La
arremetida violenta de las Farc es una consecuencia previsible de las
negociaciones de La Habana. Un proceso que les otorga desde ya un
escenario para que se exhiban como promotores de la equidad y la
justicia social del campo, iba a tener consecuencias. Tienen montada una
farsa para presentarle a la comunidad internacional. Pero al interior
del país han decidido negociar con la técnica que les dio rédito ante
los ojos del Gobierno: la violencia. Las Farc ahora asesinan, secuestran
militares y civiles, decretan paros armados y vuelan pueblos con la
certeza de que eso les dará mejor posición para negociar, es casi una
extorsión. Eso también lo entendió el ELN, desaforado ahora en acciones
terroristas para hacerse espacio en la mesa de negociación.
Todos queremos la paz, no existe un colombiano que no la añore; pero
cómo nos acercamos a ella determinará si podremos o no alcanzarla. Es un
mensaje equivocado mostrarles a los violentos que somos capaces de
olvidarlo todo, de dejar sin ningún sentido la ley, a cambio de que
cesen la violencia, pues los delincuentes entienden que entre más
violentos sean, más rápido y más cosas estaremos dispuestos a ceder para
que se detengan.
Durante el gobierno Uribe muchos llegamos a concluir y comprender que la debilidad estatal genera violencia.
El Estado sólo se legitima por el permanente ejercicio de la justicia
para que los ciudadanos cumplan la ley. La defensa de la población es
un deber del Estado, pero es sobre todo la única forma de mantener la
paz. Las faltas del Estado se suplen por poderes terribles y nocivos.
Las acciones del Estado deben procurar incentivar los buenos
comportamientos de los ciudadanos; es riesgoso y equivocado que los
beneficios se les otorguen a quienes no respetan la ley, porque entonces
es cada vez más difícil que alguien la cumpla.
Se trata de una visión coherente y sensata que comparten muchos
colombianos. Por eso, tenemos que celebrar que en Santa Marta se haya
iniciado la presentación oficial de los candidatos del uribismo. Son
figuras muy significativas en el panorama nacional y que durante este
año tendrán la oportunidad de presentarle a la opinión pública sus
propuestas sobre los grandes asuntos que afectan a la Nación.
Seguramente el sector del uribismo prestará enorme atención a ello, pero
estará pendiente de que los candidatos muestren lealtad a los
principios que inspiran al movimiento que dirige el expresidente.
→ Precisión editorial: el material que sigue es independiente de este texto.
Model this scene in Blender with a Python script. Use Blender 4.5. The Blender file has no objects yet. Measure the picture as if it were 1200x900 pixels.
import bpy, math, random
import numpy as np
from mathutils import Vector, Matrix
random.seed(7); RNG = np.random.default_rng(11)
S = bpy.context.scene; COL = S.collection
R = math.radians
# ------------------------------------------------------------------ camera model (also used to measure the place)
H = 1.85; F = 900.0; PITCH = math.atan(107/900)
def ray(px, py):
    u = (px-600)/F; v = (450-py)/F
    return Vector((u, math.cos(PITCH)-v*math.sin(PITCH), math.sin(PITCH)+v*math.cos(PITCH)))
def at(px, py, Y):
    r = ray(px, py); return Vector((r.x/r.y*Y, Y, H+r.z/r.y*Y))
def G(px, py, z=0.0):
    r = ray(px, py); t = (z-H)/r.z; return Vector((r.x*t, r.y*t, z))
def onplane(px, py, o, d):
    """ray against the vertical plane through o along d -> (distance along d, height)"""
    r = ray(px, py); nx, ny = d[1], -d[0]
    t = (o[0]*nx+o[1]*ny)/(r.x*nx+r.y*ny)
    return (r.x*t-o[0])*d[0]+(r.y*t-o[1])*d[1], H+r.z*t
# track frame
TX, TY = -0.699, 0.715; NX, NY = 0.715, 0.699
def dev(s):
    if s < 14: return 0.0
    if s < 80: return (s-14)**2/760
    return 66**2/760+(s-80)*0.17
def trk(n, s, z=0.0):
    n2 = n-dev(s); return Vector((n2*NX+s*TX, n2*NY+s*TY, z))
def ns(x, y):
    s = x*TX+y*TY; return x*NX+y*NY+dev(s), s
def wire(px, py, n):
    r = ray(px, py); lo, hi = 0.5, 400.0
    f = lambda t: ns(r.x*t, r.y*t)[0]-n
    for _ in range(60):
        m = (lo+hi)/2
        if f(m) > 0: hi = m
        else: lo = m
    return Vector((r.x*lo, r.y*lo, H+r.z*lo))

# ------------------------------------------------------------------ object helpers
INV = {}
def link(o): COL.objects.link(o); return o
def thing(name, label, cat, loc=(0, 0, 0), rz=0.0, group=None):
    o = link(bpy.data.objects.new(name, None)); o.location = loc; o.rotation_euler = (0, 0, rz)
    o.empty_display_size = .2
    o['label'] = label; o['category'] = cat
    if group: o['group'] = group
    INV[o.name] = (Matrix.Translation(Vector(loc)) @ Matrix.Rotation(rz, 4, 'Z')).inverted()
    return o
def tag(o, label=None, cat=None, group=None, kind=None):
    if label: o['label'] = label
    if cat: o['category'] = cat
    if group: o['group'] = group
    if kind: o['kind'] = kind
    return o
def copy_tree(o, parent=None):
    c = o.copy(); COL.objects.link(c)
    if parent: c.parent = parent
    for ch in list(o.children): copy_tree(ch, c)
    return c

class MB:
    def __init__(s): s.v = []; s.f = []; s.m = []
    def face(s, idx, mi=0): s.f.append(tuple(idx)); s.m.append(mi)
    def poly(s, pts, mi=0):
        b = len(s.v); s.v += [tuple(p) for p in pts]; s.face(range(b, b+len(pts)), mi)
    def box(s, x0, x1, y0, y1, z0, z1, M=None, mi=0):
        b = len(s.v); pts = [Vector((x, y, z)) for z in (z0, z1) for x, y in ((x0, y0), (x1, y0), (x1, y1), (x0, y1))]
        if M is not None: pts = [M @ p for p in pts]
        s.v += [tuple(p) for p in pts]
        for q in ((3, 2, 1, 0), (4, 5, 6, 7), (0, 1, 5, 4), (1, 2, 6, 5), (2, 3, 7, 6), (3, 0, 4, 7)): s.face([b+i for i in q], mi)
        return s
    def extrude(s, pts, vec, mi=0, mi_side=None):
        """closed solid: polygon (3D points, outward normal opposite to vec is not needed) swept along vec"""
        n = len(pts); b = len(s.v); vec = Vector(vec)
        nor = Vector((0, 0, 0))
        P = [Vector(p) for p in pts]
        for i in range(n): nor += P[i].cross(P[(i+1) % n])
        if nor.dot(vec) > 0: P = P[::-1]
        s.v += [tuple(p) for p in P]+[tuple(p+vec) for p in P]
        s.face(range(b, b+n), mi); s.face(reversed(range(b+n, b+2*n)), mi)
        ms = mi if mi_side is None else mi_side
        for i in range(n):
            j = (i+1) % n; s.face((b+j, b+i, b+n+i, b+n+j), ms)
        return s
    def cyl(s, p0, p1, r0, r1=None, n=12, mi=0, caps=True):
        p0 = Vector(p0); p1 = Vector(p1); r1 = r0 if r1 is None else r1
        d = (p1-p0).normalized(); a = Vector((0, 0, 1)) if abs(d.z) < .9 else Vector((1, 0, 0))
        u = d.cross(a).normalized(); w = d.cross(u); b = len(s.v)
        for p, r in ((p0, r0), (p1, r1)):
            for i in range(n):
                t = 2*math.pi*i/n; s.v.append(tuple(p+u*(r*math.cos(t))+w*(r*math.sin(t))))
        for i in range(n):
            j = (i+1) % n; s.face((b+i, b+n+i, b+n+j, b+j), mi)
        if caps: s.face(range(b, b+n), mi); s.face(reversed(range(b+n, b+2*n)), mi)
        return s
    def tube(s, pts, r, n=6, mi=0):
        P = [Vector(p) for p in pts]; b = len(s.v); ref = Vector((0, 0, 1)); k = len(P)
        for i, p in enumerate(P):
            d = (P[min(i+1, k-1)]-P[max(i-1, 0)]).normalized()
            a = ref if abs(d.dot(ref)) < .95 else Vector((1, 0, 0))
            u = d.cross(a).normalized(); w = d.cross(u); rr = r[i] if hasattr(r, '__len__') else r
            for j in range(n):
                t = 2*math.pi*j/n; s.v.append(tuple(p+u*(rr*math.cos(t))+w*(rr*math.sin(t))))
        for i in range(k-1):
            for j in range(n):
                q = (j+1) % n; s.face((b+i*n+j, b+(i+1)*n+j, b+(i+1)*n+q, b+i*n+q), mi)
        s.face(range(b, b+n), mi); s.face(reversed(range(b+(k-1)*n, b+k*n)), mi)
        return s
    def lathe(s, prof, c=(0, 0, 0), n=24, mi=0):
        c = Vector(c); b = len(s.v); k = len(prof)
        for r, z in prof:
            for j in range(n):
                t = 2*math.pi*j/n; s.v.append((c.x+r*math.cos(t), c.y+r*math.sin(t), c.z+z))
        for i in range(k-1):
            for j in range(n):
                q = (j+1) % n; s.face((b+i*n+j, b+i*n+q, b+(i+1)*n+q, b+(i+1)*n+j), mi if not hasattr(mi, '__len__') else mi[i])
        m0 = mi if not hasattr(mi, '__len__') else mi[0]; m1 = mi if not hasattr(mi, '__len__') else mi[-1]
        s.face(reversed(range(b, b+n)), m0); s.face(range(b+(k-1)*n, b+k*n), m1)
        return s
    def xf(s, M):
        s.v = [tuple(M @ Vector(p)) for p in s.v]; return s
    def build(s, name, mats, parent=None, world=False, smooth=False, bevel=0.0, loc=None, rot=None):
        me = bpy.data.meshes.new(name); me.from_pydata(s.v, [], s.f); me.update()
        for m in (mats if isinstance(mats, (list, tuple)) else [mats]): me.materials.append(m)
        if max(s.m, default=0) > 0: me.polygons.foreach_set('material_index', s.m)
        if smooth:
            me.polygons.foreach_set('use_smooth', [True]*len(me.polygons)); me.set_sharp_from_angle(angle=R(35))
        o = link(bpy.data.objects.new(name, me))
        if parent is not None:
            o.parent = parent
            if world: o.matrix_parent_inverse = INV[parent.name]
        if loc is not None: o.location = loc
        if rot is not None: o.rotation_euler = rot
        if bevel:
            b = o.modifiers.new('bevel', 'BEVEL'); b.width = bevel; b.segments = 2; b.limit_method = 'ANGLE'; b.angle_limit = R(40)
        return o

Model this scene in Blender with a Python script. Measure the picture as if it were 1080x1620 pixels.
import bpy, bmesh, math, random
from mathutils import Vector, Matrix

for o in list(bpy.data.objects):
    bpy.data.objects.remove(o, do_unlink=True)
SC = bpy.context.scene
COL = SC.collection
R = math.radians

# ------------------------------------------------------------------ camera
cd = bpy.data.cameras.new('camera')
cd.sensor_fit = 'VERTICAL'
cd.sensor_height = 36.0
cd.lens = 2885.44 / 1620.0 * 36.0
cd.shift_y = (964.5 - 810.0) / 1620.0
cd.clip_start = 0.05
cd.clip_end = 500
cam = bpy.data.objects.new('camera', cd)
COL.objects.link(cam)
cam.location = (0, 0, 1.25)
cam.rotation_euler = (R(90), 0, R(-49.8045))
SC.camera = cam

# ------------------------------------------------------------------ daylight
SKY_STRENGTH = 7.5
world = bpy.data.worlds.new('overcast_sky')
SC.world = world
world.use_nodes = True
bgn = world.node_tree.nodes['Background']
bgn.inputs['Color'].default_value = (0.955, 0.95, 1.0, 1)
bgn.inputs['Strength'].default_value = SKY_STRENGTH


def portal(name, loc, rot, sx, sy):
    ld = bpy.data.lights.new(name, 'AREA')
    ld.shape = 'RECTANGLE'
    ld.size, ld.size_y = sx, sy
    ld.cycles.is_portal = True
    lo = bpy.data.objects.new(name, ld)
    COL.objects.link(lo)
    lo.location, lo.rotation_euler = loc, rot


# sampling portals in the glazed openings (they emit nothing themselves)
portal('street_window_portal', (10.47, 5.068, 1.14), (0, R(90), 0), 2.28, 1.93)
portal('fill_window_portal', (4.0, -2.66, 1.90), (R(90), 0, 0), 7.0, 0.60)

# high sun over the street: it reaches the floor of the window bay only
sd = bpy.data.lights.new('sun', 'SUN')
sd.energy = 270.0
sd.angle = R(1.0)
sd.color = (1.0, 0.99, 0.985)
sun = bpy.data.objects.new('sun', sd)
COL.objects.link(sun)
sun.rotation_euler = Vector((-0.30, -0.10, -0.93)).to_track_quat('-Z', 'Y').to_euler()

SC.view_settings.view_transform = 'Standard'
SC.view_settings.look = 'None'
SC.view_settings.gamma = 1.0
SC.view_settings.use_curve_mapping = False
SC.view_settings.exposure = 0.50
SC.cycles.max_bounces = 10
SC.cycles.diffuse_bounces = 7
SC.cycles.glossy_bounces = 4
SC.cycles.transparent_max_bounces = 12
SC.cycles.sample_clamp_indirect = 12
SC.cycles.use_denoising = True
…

Sugieren algunos columnistas que los uribistas exigimos una lealtad
que sólo sería comparable a la de las estructuras mafiosas. Una lealtad
personal, que se le ofrece al padrino sin crítica, sin cuestionamientos,
que impide el desarrollo de ideas en el ceño del grupo. Aquello
coincide, de cierta manera, con lo expresado por el exembajador Silva
Luján, según lo cual no entiende cuáles son las razones para que Uribe
esté molesto con Santos, quien simplemente -según Silva- ha seguido las
líneas ideológicas del uribismo y que las diferencias corresponden al
libre ejercicio de su gobierno.
Los comentarios deben corresponder a la ironía, pues mal podríamos
suponer que el exembajador y prestigiosos columnistas realmente no
comprendan de qué se trata el debate entre Uribe y Santos. La lealtad de
los principios tiene una medida simple y evidente: la predictibilidad.
Si alguien se comporta de acuerdo a los principios que comparte con
un grupo, en general, el grupo tiene la capacidad de predecir cómo va a
actuar en determinadas circunstancias.